Repeat exactly the lines from the start of the material below up to and including the "big_tree('deciduous_tree', 'dark tree" line.
------ Recorded data
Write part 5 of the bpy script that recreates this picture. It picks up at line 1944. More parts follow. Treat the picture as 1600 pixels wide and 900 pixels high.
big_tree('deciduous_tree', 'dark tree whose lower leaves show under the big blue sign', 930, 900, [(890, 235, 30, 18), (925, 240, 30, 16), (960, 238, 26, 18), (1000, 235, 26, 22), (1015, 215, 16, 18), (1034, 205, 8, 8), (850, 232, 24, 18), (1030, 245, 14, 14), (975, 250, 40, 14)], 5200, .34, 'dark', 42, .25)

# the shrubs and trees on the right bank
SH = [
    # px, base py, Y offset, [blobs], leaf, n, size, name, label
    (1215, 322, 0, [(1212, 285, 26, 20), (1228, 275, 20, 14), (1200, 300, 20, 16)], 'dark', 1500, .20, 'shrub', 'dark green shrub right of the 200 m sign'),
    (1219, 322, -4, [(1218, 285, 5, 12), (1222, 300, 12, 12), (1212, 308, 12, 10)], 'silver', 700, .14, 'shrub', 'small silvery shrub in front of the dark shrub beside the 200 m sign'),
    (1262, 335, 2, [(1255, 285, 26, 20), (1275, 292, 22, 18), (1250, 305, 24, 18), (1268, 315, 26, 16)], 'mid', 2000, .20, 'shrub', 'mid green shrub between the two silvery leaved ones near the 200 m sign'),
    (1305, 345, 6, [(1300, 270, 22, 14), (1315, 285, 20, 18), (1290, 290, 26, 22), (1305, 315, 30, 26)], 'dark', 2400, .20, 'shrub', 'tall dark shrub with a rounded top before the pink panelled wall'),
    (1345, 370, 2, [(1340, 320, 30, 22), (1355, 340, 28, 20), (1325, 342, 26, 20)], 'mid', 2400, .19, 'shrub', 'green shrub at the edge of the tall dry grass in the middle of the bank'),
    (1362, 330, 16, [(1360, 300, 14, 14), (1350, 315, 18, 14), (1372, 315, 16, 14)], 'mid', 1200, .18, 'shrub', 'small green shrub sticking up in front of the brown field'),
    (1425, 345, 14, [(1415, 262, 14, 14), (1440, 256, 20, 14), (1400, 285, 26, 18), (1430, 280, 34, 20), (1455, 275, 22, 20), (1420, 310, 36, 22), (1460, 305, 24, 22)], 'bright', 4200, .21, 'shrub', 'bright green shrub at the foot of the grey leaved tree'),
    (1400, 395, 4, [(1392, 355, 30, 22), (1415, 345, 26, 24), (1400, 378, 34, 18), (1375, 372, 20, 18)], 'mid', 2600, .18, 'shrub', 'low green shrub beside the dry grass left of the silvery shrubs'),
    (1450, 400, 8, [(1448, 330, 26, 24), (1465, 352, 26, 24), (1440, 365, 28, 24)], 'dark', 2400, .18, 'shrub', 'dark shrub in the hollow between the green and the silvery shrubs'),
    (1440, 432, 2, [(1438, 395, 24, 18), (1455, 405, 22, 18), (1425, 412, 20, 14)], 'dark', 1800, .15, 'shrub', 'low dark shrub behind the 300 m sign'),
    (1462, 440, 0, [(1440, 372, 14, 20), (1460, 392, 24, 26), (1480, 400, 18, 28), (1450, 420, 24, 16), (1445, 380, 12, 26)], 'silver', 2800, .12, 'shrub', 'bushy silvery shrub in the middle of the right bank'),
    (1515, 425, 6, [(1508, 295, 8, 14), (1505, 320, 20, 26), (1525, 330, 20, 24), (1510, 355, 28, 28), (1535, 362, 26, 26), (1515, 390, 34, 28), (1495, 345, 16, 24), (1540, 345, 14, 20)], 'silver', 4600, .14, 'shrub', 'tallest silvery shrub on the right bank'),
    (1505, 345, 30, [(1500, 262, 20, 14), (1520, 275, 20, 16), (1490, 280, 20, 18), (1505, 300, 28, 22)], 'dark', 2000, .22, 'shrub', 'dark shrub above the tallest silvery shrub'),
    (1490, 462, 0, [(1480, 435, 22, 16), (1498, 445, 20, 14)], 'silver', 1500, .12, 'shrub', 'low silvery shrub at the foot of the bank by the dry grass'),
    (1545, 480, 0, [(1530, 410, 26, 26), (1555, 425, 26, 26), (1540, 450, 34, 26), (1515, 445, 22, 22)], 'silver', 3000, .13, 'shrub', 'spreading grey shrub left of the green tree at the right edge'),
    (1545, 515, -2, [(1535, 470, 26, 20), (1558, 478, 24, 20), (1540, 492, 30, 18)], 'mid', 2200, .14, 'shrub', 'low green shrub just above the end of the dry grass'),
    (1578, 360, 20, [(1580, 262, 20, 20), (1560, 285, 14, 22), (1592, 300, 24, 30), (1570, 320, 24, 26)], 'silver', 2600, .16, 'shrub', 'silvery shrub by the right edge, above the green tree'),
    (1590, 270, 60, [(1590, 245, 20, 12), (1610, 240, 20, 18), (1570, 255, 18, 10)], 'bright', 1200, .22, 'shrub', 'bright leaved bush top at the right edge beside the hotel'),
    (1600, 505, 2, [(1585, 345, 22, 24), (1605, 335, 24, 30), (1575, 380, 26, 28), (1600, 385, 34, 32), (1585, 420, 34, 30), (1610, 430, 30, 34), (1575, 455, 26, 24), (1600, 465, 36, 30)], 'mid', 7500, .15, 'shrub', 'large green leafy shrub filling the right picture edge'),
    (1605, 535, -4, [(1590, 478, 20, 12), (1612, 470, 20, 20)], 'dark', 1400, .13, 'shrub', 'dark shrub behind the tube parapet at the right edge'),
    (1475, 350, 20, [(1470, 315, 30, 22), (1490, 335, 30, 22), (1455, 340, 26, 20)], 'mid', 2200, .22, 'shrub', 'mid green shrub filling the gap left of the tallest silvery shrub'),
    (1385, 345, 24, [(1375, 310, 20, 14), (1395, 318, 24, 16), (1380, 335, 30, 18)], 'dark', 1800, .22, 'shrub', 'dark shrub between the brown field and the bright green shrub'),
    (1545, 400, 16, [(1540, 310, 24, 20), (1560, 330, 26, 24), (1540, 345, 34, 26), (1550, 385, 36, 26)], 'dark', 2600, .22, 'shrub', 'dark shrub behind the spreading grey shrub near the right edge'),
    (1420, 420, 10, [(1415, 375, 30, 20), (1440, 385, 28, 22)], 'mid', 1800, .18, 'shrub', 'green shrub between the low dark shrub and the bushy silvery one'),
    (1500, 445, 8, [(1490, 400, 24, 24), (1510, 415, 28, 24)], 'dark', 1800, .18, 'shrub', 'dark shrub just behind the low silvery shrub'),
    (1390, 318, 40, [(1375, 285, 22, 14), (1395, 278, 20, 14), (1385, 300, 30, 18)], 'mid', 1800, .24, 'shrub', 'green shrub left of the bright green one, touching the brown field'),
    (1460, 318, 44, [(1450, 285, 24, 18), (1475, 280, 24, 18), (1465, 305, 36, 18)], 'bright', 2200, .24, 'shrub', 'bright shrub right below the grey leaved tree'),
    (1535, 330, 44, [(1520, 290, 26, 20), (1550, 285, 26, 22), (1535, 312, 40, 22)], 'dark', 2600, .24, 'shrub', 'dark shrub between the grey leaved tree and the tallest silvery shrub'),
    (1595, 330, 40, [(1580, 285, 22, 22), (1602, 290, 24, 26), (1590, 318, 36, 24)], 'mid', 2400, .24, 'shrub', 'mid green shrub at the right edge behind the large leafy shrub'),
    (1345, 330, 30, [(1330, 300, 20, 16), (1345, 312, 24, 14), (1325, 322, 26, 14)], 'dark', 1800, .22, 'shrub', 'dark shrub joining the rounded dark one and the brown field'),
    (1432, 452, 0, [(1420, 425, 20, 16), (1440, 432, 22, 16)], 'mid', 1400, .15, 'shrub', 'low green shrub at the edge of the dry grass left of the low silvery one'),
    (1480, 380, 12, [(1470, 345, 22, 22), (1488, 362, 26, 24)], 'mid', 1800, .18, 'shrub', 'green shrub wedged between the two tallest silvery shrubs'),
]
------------
* **The response**
Write part 5 of the bpy script that recreates this picture. It picks up at line 1944. More parts follow. Treat the picture as 1600 pixels wide and 900 pixels high.
big_tree('deciduous_tree', 'dark tree whose lower leaves show under the big blue sign', 930, 900, [(890, 235, 30, 18), (925, 240, 30, 16), (960, 238, 26, 18), (1000, 235, 26, 22), (1015, 215, 16, 18), (1034, 205, 8, 8), (850, 232, 24, 18), (1030, 245, 14, 14), (975, 250, 40, 14)], 5200, .34, 'dark', 42, .25)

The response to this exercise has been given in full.